Katchor bezeichnet „The Jew of New York“, ein Kompendium älterer kurzer Strips, als ein Buch über „Systeme, die nicht funktionieren“: Der jüdische Politiker Mordecai Manuel Noah versucht im Jahr 1825 auf einer Insel im Niagara Lake den ersten jüdischen Staat zu errichten. Ein Naturforscher will die Verwandtschaft von Juden und Indianern beweisen. Ein Pelzjäger macht sich auf die Suche nach Bibern; aber sie sind bereits ausgerottet. Und dann die Serie Soda Company mit ihren Bewässerungsplänen. Sie alle scheitern, aber aus diesen zum Teil historisch belegten Geschichten hat Katchor eine Milieustudie entworfen, „die überzeugende Illusion einer Stadt“, wie Katchor es nennt.
„Meine Geschichten sind keine Charaktergeschichten, die Figuren werden erst durch die Stadt lebendig. Es geht mir vor allem um Orte, Milieus, deren Produkt die Menschen sind. Meine Arbeit ist die eines Urbanisten. Urbane Historiker hören jedoch bei den Fakten auf zu forschen. Ich fange dort erst an.“ Mit dem Immobilienfotografen Julius Knipl, seinem Alter Ego, hat Ben Katchor trotzdem auch eine der skurrilsten und melancholischsten Comicfiguren der letzten Jahre erfunden. Dieser Knipl durchstreift in Katchor-Manier täglich die Straßen von New York und sucht dort nach den Rudimenten einer vergangenen urbanen Identität. Und hinter jedem Fundstück verbirgt sich eine erzählbare Erinnerung. „Die Details müssen sich echt anfühlen“, meint Katchor. „Das Arbeiten mit kurzen Strips ist sehr ökonomisch. Ich kann eine ganze Welt auf acht Bilder verdichten.“
Inzwischen sind bereits zwei Bücher mit Knipl-Strips erschienen. Bis Mai befindet sich Ben Katchor noch in der Stadt, als Fellow der American Academy.
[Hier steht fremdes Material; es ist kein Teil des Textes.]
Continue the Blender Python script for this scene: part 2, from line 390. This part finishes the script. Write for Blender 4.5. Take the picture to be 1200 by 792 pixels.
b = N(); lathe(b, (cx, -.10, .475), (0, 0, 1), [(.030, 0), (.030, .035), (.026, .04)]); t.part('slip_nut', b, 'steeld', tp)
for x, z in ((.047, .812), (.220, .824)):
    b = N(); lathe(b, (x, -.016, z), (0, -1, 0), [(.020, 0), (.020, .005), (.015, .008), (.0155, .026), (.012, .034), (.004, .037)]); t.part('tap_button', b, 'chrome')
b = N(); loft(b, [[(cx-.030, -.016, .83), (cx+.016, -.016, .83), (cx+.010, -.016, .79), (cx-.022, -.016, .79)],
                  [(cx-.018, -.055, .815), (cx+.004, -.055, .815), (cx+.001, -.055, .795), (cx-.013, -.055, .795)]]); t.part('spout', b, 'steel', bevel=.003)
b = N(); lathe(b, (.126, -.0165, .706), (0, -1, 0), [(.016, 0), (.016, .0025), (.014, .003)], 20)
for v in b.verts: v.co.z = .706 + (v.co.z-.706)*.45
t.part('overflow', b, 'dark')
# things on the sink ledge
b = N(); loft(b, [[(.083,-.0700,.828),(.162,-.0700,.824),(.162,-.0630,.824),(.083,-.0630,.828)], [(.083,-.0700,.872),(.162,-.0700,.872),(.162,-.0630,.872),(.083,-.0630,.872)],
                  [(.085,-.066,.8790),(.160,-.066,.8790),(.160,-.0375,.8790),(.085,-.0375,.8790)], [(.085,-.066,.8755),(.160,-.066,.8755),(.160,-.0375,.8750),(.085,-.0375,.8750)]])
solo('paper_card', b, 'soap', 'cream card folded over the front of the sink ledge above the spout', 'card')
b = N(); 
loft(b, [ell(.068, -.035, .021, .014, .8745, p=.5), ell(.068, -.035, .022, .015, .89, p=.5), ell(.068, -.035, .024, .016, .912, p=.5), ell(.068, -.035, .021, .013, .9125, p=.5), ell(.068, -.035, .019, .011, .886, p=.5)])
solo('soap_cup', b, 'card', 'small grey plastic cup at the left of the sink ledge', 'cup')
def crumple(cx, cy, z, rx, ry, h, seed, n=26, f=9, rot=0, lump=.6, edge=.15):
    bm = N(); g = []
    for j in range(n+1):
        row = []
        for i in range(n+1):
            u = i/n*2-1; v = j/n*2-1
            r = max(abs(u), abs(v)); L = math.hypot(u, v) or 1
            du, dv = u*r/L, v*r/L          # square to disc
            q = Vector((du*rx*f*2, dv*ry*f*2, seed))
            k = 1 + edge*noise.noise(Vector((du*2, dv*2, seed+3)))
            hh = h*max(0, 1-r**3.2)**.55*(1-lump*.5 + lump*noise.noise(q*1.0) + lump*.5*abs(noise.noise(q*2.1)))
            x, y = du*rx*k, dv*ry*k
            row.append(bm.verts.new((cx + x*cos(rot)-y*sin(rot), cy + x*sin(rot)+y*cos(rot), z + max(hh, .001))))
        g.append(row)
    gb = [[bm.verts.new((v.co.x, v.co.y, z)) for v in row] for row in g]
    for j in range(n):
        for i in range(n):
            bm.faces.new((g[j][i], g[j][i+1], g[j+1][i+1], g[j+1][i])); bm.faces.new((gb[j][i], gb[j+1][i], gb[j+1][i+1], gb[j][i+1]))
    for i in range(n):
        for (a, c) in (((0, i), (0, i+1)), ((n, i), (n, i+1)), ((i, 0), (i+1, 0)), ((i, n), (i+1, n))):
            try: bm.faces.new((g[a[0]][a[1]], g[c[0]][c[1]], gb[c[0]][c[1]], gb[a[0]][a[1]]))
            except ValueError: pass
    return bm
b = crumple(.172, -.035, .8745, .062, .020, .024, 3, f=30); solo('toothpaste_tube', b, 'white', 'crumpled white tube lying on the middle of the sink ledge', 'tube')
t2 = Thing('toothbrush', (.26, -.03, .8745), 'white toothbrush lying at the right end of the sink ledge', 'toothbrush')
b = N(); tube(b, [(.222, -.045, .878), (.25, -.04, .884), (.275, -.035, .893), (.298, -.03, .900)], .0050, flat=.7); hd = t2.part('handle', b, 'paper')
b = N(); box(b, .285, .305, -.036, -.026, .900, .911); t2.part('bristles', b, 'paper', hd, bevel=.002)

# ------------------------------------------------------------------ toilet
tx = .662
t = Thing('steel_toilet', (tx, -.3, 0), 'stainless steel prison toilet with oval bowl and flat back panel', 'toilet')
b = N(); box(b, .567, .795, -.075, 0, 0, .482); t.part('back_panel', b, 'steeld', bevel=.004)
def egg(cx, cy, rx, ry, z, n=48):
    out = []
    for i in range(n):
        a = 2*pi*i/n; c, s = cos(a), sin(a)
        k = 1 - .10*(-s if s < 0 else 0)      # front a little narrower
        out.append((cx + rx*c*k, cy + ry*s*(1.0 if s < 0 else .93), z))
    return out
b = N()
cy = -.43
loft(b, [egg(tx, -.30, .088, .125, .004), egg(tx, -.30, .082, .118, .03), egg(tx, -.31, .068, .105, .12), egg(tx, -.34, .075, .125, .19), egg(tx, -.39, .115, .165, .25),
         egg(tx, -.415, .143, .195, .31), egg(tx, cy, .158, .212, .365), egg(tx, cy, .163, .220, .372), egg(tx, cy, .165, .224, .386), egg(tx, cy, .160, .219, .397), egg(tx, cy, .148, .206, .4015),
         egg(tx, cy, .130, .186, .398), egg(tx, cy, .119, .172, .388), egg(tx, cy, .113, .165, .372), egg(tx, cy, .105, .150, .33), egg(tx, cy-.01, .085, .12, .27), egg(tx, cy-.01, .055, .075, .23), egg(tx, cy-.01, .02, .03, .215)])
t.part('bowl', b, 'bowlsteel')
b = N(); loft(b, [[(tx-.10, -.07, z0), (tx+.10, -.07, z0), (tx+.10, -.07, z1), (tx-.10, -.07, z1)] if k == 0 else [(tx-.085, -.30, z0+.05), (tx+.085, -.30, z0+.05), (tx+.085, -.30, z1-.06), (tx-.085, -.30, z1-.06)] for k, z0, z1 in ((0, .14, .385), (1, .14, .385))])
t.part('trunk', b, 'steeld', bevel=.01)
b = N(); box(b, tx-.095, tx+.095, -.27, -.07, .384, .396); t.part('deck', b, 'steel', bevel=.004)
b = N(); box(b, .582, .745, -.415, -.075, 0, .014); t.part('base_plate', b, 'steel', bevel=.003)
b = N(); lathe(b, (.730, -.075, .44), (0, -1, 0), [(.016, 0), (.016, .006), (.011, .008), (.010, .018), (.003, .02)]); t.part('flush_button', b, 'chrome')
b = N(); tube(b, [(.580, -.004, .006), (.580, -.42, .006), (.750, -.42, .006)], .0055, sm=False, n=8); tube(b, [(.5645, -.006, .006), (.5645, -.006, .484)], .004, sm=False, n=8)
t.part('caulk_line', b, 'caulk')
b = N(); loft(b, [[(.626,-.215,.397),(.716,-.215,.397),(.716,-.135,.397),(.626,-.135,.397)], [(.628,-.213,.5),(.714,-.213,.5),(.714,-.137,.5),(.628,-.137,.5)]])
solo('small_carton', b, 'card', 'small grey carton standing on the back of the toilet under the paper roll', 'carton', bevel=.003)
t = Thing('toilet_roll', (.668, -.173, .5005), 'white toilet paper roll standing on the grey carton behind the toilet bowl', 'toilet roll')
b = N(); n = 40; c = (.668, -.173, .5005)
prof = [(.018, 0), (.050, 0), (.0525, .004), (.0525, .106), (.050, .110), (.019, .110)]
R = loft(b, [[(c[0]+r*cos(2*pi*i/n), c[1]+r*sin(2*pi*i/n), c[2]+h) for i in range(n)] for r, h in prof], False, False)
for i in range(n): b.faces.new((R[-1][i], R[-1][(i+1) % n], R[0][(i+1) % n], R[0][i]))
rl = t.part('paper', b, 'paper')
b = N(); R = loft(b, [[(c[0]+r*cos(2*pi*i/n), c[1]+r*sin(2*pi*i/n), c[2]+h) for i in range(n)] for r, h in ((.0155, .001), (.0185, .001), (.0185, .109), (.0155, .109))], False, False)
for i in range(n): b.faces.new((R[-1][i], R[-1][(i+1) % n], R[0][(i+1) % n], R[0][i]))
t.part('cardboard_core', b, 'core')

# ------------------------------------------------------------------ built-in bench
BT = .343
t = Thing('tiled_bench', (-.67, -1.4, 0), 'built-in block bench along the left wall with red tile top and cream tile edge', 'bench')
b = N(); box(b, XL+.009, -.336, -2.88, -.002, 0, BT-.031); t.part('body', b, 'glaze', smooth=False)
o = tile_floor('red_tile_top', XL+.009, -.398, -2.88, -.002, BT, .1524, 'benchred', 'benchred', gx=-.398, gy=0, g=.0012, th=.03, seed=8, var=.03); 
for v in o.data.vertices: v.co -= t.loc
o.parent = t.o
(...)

In dieser Zeit soll ein kleiner Berlin-Comic entstehen, vielleicht auch endlich ein Anlass, eine von Katchors Geschichten auf Deutsch zu veröffentlichen. Für seine Arbeit ist Berlin natürlich eine Goldgrube, trotz Potsdamer Platz. „Jede Stadt hat ihren eigenen Rhythmus, ich versuche ihn aufzuspüren. Die jüdische Tradition interessiert mich an Berlin weniger, davon habe ich zu Hause in New York genug. Aber Berlin besitzt eine faszinierende Architektur und erschreckende Geschichte.“ Katchor lächelt milde. Als Anwalt der Stadtmenschen, wie er es nicht ohne Ironie nennt, könnte man sich wahrscheinlich kaum eine geeignetere Person als Katchor vorstellen.